Tag Archives: George Farquhar

“The Beaux’ Stratagem” at the National Theatre

A Restoration comedy of love and manners, so steeped in cynicism that its heroes plot to marry for money, George Farquhar’s classic is a snapshot of 18th-century society that brims with life and adventure. Replete with desperate gentlemen, crooked innkeepers and comedy highwaymen, Simon Godwin’s revival feels credible and fresh.

Samuel Barnett and Geoffrey Streatfeild make appealing leads as Aimwell and Archer – the “marksmen” out to hunt rich women. Pippa Bennett-Warner and Susannah Fielding are similarly engaging as their love interests. Fielding carries the part of the miserably married Mrs Sullen well – tricky in a production that seems extravagantly enamoured of her. Mrs Sullen is pivotal, yes, and Fielding embodies her with sense and sensuality, but the production halts, shouting “This is important” so loudly that it becomes patronising.

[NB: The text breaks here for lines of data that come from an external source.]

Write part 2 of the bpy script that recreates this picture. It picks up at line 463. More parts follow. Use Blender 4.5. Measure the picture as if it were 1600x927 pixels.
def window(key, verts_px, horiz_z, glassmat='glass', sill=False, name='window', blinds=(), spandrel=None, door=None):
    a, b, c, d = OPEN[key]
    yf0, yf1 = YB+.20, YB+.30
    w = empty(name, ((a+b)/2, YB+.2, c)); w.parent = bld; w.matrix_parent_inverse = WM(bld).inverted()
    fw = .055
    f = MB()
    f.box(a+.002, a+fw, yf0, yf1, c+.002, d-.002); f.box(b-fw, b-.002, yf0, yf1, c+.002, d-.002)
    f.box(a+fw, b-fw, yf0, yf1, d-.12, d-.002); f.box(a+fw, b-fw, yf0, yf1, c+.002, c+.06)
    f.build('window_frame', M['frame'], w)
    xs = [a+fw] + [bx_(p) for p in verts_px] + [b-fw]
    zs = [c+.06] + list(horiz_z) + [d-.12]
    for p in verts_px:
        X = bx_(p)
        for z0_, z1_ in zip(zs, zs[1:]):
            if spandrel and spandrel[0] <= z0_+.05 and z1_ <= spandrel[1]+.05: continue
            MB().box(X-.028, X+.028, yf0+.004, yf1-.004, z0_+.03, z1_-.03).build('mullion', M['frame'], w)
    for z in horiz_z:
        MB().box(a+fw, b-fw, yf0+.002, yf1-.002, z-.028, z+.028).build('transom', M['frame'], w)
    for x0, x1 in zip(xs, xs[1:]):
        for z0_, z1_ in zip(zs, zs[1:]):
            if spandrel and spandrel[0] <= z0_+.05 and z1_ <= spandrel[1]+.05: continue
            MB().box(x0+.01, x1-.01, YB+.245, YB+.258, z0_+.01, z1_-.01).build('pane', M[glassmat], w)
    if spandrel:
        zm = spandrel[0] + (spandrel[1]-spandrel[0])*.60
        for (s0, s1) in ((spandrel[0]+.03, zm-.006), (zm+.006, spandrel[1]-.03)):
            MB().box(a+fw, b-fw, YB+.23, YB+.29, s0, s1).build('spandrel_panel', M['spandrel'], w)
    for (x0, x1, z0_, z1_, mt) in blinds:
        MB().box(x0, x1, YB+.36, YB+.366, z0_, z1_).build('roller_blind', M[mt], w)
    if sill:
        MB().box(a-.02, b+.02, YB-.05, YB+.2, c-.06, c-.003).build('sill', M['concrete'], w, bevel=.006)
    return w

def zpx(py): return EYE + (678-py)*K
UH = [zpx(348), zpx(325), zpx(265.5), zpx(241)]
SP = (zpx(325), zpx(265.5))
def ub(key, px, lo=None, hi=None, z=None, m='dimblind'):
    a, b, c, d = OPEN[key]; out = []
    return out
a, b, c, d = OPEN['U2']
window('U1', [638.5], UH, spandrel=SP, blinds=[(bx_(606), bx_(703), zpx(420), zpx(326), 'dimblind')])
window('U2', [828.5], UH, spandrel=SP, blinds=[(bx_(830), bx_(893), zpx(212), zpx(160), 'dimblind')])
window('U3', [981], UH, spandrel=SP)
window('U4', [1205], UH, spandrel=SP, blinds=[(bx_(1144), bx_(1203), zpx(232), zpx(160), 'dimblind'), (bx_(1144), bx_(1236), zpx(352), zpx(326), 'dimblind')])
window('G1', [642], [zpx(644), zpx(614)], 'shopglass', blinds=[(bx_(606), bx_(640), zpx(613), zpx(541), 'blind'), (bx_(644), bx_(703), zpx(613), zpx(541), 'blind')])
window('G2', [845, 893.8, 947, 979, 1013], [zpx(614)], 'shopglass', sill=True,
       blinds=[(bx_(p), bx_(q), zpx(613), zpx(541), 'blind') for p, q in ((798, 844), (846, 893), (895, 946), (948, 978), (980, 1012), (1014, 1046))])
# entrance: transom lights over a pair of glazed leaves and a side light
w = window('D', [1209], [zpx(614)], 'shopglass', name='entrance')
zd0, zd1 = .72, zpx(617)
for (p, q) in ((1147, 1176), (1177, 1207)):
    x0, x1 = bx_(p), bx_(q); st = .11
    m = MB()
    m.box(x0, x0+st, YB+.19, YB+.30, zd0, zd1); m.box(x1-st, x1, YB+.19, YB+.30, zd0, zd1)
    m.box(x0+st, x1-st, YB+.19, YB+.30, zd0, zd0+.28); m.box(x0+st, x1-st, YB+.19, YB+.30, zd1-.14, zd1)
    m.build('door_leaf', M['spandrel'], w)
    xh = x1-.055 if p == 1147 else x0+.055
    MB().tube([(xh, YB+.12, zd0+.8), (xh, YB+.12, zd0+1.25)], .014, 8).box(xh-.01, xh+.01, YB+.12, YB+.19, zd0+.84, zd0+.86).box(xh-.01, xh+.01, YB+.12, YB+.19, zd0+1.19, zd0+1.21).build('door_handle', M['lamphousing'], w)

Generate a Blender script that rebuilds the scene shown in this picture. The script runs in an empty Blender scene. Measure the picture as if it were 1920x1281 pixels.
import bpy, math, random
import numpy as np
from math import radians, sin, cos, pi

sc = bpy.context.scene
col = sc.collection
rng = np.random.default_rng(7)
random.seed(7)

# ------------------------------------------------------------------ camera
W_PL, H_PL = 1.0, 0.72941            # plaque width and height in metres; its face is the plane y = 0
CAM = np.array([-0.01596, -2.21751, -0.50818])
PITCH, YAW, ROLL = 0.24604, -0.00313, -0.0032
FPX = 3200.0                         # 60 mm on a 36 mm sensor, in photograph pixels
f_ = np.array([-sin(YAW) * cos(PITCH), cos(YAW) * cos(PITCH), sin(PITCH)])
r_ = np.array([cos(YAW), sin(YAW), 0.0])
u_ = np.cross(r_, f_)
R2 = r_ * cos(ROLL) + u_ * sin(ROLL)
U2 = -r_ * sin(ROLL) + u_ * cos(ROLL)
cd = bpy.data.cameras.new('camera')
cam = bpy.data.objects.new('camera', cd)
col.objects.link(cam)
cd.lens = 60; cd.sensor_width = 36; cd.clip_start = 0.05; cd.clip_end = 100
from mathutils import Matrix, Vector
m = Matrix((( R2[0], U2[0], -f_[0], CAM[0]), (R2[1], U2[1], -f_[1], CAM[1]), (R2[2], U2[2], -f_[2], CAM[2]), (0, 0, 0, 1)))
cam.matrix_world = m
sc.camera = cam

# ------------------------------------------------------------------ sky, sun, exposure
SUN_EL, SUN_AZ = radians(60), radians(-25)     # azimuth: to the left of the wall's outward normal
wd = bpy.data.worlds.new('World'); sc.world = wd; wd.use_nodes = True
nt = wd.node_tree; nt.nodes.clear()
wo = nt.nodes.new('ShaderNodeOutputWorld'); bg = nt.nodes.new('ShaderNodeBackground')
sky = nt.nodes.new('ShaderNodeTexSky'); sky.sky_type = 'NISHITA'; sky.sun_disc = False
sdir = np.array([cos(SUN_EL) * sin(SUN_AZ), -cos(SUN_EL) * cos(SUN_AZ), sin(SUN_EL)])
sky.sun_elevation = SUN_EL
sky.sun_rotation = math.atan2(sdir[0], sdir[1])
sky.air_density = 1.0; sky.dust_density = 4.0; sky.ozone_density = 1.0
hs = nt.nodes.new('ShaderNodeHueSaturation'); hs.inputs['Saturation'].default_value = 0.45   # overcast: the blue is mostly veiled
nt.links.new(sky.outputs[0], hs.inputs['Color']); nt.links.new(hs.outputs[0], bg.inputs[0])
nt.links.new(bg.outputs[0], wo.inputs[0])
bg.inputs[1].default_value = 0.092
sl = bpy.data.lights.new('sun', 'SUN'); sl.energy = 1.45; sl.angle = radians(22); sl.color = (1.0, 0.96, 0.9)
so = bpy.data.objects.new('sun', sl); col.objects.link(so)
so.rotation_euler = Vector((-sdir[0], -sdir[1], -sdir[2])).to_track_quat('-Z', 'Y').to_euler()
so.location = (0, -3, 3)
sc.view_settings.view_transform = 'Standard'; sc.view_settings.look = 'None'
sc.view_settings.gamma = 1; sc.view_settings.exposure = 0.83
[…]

Jpeg 16. Geoffrey Streatfeild (Archer) and Samuel Barnett (Aimwell)_The Beaux' Stratagem_credit Manuel Harlan
Geoffrey Streatfeild as Archer and Samuel Barnett as Aimwell

There are some great insults in The Beaux’ Strategem: I look forward to being able to use “prostrate engineer”. And Farquhar’s similes are superb, describing marriage as “two carcasses joined unnaturally together”. The cast, along with music, provide nice comic touches, but Godwin blunts the play’s momentum: smaller parts aren’t tamed enough and the initially impressive set by Lizzie Clachan becomes cumbersome.

There’s a great swashbuckling fight where we see how Archer “fights, loves, and banters, all in a breath” and for a moment the show lifts off. But we’re back to down to earth, with added sentimentality, as our heroes become disarmed by love. Maybe it’s Godwin’s ponderous build-up to these unexpected changes of heart that has slowed things down? If there is a strategy here, it has failed. The whole show feels too… thorough. That should be praise, but a lack of spirit and spontaneity means that the production just isn’t funny enough.